The projected features are L2 normalized before clustering step.

Input: 4D torch.tensor of shape (N x C x H x W)

Output: List(2D torch.tensor of shape N x num_clusters)

__init__(model_config: vissl.utils.hydra_config.AttrDict, dims: List[int], use_bn: bool, num_clusters: int, use_bias: bool = True, return_embeddings: bool = True, skip_last_bn: bool = True, normalize_feats: bool = True)

Parameters

• model_config (AttrDict) – dictionary config.MODEL in the config file

• dims (int) –

  dimensions of the linear layer. Must have length at least 2. Example: [2048, 2048, 128] attaches linear layer

  Linear(2048, 2048) -> BN -> Relu -> Linear(2048, 128)

• use_bn (bool) – whether to attach BatchNorm after Linear layer

• num_clusters (List(int)) –

  number of prototypes or clusters. Typically 3000. Example dims=[3000] will attach 1 prototype head.

  dims=[3000, 3000] will attach 2 prototype heads

• use_bias (bool) – whether the Linear layer should have bias or not

• return_embeddings (bool) – whether return the projected embeddings or not

• skip_last_bn (bool) –

  whether to attach BN + Relu at the end of projection head. .. rubric:: Example

  [2048, 2048, 128] with skip_last_bn=True attaches linear layer Linear(2048, 2048) -> BN -> Relu -> Linear(2048, 128)

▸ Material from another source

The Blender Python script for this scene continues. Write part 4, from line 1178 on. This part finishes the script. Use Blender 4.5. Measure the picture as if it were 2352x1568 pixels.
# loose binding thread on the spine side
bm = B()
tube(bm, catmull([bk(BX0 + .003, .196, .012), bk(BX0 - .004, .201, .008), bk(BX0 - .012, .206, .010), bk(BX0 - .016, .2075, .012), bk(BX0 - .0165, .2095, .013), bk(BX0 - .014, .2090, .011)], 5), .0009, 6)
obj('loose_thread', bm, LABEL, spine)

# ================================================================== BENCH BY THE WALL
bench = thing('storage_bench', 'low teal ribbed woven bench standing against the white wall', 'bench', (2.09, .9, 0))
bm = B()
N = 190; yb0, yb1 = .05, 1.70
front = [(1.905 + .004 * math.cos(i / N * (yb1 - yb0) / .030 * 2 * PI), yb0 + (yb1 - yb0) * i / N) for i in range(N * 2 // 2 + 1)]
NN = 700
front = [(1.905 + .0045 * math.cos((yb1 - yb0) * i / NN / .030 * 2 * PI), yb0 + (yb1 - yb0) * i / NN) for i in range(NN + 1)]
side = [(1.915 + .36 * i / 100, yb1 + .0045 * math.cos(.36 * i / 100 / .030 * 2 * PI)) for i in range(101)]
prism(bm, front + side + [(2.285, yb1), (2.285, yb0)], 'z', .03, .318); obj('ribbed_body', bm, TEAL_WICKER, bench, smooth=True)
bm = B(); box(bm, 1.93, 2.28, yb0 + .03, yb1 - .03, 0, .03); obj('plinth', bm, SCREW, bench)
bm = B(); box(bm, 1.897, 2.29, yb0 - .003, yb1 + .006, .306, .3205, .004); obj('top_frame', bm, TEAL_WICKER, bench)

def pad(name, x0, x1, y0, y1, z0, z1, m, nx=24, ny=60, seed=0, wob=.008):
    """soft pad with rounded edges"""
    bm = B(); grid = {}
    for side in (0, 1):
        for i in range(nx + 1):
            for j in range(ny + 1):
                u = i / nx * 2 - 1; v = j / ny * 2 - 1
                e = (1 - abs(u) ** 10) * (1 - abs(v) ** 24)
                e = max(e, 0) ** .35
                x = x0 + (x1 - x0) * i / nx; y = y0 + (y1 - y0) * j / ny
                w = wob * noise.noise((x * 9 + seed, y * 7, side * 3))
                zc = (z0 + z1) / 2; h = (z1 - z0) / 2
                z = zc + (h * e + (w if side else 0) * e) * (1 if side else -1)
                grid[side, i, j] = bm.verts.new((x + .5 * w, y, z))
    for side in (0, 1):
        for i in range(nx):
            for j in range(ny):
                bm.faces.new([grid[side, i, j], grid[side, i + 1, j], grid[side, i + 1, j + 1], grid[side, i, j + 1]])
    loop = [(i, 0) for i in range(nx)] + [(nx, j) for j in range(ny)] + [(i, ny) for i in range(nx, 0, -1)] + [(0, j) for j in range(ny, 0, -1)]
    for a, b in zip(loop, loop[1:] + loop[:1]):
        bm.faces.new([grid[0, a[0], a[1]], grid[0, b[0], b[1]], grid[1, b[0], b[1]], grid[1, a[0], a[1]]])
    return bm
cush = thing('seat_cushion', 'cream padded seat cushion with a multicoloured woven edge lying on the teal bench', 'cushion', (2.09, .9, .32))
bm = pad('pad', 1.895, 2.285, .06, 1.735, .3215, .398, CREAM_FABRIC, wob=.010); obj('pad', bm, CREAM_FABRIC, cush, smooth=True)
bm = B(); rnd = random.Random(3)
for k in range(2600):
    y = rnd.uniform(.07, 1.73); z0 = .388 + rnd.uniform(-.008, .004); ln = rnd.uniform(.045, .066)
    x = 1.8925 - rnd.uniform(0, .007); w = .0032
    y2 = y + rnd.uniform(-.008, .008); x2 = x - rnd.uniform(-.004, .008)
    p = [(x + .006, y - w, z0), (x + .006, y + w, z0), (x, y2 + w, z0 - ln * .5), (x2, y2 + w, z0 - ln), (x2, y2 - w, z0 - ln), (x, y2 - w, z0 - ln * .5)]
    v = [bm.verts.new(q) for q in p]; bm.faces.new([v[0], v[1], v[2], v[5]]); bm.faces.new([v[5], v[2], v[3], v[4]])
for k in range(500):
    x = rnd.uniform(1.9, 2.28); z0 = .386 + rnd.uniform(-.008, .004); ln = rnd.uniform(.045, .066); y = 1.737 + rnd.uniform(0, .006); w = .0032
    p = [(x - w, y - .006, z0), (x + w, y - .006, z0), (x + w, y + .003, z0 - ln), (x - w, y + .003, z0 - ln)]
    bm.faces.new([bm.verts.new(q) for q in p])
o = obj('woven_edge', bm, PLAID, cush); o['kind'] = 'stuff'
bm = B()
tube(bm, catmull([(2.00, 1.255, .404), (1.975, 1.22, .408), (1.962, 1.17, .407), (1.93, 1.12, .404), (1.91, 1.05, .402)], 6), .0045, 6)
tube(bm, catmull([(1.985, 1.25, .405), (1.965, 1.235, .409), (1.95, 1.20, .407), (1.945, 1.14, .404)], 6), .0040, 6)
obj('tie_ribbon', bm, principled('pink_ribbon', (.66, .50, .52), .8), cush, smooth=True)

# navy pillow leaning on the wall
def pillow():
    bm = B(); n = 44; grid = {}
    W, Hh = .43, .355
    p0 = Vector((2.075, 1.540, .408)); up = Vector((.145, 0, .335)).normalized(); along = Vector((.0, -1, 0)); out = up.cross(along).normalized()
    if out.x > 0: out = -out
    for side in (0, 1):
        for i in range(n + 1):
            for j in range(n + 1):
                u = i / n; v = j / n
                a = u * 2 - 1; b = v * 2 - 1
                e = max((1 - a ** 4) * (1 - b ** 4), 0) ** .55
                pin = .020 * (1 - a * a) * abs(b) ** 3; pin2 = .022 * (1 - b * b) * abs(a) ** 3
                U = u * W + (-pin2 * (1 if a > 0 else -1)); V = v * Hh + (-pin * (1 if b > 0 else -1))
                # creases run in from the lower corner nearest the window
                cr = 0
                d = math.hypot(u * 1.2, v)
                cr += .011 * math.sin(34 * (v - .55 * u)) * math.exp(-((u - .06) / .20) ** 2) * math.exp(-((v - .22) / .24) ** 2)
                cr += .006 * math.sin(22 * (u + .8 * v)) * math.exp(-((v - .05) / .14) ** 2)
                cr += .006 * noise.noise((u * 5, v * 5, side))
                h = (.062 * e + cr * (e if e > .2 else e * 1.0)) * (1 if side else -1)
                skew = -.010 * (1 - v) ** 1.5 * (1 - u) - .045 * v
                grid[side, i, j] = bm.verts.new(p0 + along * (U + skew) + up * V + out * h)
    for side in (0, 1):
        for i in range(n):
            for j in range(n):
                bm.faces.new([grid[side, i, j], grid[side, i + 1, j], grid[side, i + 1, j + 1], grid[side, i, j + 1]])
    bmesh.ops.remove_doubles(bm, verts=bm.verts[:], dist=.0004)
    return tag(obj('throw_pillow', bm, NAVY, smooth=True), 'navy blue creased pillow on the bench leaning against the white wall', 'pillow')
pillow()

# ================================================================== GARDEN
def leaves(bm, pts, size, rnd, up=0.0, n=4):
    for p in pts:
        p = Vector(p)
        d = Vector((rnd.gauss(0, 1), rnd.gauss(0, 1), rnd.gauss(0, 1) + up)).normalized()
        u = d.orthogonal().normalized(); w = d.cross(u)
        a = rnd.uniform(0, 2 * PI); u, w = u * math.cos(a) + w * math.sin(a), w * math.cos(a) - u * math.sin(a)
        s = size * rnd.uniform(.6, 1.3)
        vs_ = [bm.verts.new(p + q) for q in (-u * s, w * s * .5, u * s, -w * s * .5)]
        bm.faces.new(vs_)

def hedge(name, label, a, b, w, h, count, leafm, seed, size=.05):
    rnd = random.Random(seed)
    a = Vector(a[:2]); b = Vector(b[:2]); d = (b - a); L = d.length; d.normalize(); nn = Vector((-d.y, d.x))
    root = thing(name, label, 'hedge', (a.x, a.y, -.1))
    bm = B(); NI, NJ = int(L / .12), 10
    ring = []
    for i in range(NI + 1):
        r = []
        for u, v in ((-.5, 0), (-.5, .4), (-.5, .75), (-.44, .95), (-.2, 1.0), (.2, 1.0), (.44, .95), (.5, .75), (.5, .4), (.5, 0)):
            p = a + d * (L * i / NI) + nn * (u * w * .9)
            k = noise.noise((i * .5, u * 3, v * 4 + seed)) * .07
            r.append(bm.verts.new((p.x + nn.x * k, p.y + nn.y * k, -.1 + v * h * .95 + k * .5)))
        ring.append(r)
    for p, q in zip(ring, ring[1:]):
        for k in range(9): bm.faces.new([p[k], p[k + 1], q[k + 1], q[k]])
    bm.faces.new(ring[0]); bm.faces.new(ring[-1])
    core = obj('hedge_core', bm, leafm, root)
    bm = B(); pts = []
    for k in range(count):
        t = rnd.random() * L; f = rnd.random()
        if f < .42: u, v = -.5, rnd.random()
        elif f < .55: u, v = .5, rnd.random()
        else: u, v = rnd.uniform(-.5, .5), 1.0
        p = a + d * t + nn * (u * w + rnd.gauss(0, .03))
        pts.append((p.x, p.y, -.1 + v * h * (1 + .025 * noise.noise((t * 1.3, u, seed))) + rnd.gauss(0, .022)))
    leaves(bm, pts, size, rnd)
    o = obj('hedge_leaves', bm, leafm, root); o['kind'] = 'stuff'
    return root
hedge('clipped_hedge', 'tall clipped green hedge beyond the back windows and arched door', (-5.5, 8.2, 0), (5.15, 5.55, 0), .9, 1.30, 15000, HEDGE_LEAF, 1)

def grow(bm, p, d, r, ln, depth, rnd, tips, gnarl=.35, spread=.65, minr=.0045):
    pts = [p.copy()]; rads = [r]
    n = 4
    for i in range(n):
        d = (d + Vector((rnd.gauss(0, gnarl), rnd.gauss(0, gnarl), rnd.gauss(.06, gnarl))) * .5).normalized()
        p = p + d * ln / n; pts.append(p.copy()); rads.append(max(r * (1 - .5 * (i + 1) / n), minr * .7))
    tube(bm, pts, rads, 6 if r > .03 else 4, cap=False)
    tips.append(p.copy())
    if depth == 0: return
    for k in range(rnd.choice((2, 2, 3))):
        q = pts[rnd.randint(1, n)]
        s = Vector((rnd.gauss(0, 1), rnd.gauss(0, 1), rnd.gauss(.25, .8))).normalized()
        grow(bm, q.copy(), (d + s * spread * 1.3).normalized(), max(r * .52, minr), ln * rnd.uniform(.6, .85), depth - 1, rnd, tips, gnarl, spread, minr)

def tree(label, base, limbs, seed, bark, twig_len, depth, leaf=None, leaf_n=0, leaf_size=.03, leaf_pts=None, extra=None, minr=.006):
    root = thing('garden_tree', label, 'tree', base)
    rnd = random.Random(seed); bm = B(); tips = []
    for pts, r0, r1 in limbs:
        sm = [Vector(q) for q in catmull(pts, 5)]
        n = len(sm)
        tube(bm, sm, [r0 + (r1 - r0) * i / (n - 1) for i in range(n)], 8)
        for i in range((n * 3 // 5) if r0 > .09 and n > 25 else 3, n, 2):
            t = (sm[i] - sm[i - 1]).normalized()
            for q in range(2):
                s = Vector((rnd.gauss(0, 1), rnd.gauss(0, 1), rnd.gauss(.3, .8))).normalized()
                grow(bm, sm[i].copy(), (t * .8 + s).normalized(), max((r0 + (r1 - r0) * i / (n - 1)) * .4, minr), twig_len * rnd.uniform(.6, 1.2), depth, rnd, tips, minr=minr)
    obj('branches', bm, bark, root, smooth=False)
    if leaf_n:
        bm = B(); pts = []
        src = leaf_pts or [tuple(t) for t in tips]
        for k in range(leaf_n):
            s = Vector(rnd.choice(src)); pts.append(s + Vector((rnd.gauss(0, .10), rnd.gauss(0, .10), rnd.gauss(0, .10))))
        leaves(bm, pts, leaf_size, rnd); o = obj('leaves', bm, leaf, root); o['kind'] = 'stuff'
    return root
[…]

  [2048, 2048, 128] with skip_last_bn=False attaches linear layer Linear(2048, 2048) -> BN -> Relu -> Linear(2048, 128) -> BN -> ReLU

  This could be particularly useful when performing full finetuning on hidden layers.

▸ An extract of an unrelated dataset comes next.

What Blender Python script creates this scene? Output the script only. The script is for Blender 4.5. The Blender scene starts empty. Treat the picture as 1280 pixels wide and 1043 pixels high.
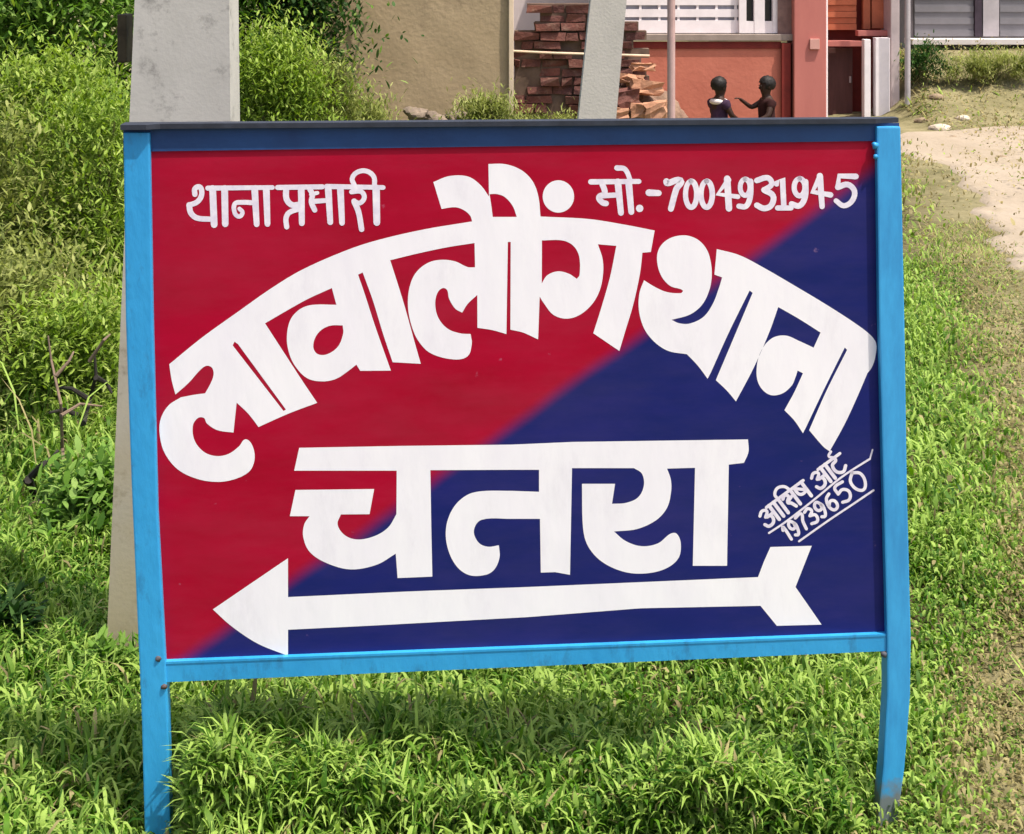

forward(batch: torch.Tensor)

Parameters

batch (4D torch.tensor) – shape (N x C x H x W)

Returns

List(2D torch.tensor of shape N x num_clusters)

vissl.models.trunks module

vissl.models.trunks.register_model_trunk(name: str)

Registers Self-Supervision Model Trunks.

This decorator allows VISSL to add custom model trunk, even if the model trunk itself is not part of VISSL. To use it, apply this decorator to a model trunk class, like this:

@register_model_trunk('my_model_trunk_name')
def my_model_trunk():
    ...

To get a model trunk from a configuration file, see get_model_trunk().

vissl.models.trunks.get_model_trunk(name: str)

Given the model trunk name, construct the trunk if it’s registered with VISSL.